Every code change in a Daily AI Agents session passes through an 11-gate checklist before it ships. The checklist is at docs/build-prompt-checklist.md in the public repo and reads:
1. Read these before any code (architecture audit, session-boot doc, recent decisions).
2. Grep-verify any referenced Hermes config key, frontmatter field, or CLI flag before writing it.
3. Doctor green before code (the scripts/doctor.sh health check passes).
4. Per-commit Rollback: line.
5. owner_agent frontmatter on every skill.
6. Source patches require explicit Cooper approval.
7. Final report ≤ 30 lines, format-fixed.
8. Skills not Python scripts (the 3-question gate: is the new code an agent capability? is it called by agents? is it doable in bash + curl + jq? if all three, it's a skill, not a script).
9. Acceptance via actual smoke, not declaration.
10. Half-shipped clean > rushed broken.
11. Never sell the OUTPUT of an unproven internal capability.
The checklist exists because each gate names a class of failure that wasted at least one session in the v17 → vFINAL session arc.
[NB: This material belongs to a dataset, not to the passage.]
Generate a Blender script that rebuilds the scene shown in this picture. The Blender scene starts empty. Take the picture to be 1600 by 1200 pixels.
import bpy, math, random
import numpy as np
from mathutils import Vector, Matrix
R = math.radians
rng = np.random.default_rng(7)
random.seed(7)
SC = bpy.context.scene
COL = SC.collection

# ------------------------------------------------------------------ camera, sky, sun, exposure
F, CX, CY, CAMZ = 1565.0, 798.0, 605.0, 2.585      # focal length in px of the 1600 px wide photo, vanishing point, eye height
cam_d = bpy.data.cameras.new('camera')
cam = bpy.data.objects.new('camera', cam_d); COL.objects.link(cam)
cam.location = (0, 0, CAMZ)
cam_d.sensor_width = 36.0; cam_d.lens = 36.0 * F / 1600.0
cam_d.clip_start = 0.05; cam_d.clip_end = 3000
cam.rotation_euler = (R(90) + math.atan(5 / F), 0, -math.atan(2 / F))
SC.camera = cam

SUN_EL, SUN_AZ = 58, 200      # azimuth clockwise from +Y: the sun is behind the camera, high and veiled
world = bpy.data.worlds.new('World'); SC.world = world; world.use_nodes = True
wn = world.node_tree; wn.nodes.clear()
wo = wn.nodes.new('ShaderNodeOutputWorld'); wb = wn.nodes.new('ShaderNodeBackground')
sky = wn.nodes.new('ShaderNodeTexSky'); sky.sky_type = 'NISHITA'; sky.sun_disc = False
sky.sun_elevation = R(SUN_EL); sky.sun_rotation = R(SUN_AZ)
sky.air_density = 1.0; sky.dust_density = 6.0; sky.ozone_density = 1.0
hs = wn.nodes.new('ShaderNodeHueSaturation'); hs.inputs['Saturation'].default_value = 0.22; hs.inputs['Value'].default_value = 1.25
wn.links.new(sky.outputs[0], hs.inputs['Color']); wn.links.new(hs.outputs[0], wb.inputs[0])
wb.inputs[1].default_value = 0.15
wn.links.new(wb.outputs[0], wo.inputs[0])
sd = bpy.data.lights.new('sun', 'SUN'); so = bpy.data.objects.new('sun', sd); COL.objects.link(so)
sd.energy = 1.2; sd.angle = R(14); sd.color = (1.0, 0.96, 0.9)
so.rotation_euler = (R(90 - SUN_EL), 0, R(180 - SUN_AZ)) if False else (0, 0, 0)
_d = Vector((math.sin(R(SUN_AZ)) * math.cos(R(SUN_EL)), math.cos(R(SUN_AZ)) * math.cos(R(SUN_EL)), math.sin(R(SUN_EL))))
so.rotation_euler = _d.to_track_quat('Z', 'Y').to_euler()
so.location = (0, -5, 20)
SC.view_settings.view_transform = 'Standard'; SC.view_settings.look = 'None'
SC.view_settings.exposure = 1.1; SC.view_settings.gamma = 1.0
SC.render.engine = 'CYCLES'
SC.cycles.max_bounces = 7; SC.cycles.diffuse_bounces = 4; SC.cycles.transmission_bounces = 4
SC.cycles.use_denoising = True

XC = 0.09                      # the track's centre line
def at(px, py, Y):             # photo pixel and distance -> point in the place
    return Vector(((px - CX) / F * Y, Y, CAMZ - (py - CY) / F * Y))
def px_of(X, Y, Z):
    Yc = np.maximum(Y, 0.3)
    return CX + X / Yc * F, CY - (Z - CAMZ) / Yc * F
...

Gate 2 caught nine fictional primitives — config keys the agent assumed existed but didn't. Gate 8 caught dozens of cases where the agent was about to write a Python script for something that should have been a skill. Gate 11 caught the trading-as-a-service product page that promised outcomes the system couldn't back.
The discipline is dumb on purpose. Every gate is a one-line check the agent can do mechanically before writing a line of code. None of them require judgment; all of them prevent specific failures the system has seen.
The alternative is not "be more careful." The alternative is "ship 12 things, 4 of which are broken, surface them as bugs to the founder over the next two weeks." The checklist is what makes the difference between those two outcomes.
A related discipline: every session starts with a tight prompt that names the ships, the priority order, the hard-stops. Cooper writes the prompts; the agent executes them. The prompt is the contract; the checklist is the structural guarantee that the contract gets honored.
The combination is reproducible. A new contributor — human or agent — can read the prompt, read the checklist, execute the work, and produce shippable output without prior context on the project. That property is what makes the system durable beyond Cooper's involvement.
**Chapter 7 summary:** 11-gate checklist on every session before code ships. Each gate prevents a specific failure mode the system has seen. Discipline is structural, not heroic. The combination of tight prompts plus mechanical checklist makes the work reproducible.